* **THE TASK**
The material below contains a line with "Build this scene" and a line with "bpy.data.objects.remove(o)". Copy exactly those two lines and all lines between them.

* **EXERCISE DATA**
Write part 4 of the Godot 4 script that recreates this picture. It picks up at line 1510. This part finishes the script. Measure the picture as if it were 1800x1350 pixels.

...

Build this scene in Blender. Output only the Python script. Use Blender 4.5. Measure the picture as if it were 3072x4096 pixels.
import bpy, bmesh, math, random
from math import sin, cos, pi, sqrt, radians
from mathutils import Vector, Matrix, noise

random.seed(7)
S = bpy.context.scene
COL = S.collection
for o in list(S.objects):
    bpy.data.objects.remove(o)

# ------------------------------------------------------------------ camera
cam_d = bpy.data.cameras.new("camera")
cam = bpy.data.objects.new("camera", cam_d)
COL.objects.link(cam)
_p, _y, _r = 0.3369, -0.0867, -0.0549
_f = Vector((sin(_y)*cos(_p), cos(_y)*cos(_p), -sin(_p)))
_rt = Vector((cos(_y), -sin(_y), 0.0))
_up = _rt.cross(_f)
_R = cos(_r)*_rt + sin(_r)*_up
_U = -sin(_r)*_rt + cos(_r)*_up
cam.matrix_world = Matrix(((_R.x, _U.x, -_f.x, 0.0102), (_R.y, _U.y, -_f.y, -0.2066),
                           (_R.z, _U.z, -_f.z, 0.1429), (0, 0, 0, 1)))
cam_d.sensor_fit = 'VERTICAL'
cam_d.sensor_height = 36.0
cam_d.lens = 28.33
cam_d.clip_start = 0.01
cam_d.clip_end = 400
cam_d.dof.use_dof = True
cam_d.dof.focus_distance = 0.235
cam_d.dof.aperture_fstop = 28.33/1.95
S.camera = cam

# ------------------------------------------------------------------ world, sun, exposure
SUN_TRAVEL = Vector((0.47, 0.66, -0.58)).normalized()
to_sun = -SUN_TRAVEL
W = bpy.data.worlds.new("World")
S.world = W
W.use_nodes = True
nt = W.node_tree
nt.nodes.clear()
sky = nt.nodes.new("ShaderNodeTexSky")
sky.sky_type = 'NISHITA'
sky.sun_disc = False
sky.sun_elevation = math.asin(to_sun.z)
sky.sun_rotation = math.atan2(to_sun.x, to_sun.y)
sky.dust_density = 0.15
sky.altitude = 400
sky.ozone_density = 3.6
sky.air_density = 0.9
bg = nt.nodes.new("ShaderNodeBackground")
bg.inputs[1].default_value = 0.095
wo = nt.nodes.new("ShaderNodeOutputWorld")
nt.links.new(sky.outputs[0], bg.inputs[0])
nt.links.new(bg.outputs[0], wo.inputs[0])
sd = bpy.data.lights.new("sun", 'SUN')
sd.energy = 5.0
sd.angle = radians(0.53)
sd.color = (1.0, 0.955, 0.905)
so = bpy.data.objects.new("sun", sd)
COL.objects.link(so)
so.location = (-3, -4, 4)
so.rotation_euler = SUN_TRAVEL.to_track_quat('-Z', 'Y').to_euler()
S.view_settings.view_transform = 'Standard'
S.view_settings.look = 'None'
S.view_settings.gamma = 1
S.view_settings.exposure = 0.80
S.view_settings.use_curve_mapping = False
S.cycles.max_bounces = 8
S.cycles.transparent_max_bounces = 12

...

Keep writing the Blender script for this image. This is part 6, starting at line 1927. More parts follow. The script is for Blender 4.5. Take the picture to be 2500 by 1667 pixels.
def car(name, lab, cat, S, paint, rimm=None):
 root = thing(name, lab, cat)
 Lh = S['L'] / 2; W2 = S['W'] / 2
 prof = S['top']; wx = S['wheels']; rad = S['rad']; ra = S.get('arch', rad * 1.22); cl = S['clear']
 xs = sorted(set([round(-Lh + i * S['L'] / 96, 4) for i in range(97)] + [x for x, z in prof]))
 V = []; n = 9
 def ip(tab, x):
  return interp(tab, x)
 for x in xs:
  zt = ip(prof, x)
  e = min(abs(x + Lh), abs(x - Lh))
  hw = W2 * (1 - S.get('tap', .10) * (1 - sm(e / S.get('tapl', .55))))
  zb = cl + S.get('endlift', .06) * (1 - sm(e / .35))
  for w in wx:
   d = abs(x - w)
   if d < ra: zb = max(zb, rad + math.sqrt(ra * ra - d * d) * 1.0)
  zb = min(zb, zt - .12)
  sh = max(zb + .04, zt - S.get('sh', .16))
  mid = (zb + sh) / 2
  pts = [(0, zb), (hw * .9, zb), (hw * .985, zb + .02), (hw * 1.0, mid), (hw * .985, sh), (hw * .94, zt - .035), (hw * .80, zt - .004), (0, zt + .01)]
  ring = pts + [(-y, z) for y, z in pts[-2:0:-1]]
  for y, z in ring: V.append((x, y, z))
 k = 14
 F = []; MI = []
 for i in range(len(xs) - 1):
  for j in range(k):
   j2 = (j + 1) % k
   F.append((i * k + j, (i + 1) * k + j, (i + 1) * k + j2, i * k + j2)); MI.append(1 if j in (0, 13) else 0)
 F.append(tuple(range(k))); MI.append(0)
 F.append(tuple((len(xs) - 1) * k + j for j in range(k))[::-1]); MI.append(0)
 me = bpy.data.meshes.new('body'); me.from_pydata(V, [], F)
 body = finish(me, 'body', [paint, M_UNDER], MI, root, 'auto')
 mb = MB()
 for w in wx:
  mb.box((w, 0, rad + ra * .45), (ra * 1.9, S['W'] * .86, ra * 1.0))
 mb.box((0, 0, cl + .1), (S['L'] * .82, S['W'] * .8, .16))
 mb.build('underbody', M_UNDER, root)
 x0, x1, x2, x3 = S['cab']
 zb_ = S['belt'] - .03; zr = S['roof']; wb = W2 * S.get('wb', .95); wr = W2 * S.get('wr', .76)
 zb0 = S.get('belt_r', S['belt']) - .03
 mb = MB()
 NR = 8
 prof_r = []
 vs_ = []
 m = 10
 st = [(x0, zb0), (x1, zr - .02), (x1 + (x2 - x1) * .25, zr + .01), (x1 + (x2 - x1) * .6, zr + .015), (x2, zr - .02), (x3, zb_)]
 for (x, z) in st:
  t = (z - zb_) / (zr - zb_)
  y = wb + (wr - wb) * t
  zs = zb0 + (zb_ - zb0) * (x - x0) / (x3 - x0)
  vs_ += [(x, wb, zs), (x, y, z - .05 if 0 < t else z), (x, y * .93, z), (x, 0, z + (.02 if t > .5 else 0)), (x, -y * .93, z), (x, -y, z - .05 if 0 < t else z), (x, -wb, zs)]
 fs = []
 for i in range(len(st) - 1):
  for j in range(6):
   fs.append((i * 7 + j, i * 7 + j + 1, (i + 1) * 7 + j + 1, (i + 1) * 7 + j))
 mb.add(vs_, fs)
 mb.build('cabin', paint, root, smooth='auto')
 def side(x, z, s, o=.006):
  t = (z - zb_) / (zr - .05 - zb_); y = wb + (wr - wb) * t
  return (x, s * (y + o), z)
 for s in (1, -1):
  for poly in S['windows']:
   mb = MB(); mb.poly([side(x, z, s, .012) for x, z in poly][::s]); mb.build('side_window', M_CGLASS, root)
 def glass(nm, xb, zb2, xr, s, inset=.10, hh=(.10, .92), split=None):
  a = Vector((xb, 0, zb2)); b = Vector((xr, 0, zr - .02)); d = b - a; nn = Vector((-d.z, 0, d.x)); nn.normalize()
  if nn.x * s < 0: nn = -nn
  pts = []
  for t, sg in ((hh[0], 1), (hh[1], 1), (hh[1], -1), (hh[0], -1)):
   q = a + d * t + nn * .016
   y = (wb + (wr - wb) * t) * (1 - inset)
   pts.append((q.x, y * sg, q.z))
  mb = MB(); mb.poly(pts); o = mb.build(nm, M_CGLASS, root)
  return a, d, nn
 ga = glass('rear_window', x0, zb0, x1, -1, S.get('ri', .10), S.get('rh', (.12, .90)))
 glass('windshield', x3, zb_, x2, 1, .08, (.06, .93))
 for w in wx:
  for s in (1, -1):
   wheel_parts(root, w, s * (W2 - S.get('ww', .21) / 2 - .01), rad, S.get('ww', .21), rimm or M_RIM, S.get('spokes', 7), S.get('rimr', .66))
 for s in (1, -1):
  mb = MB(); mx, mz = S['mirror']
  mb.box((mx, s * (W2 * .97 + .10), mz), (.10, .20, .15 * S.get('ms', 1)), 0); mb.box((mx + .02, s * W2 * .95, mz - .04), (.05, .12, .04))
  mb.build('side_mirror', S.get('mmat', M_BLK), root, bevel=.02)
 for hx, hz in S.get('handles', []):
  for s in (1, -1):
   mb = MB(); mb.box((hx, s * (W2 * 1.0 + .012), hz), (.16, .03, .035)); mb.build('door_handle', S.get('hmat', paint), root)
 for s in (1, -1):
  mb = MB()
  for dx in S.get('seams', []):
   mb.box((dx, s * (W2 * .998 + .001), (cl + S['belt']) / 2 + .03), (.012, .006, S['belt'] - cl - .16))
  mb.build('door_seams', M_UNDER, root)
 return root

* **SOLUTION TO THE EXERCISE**
Build this scene in Blender. Output only the Python script. Use Blender 4.5. Measure the picture as if it were 3072x4096 pixels.
import bpy, bmesh, math, random
from math import sin, cos, pi, sqrt, radians
from mathutils import Vector, Matrix, noise

random.seed(7)
S = bpy.context.scene
COL = S.collection
for o in list(S.objects):
    bpy.data.objects.remove(o)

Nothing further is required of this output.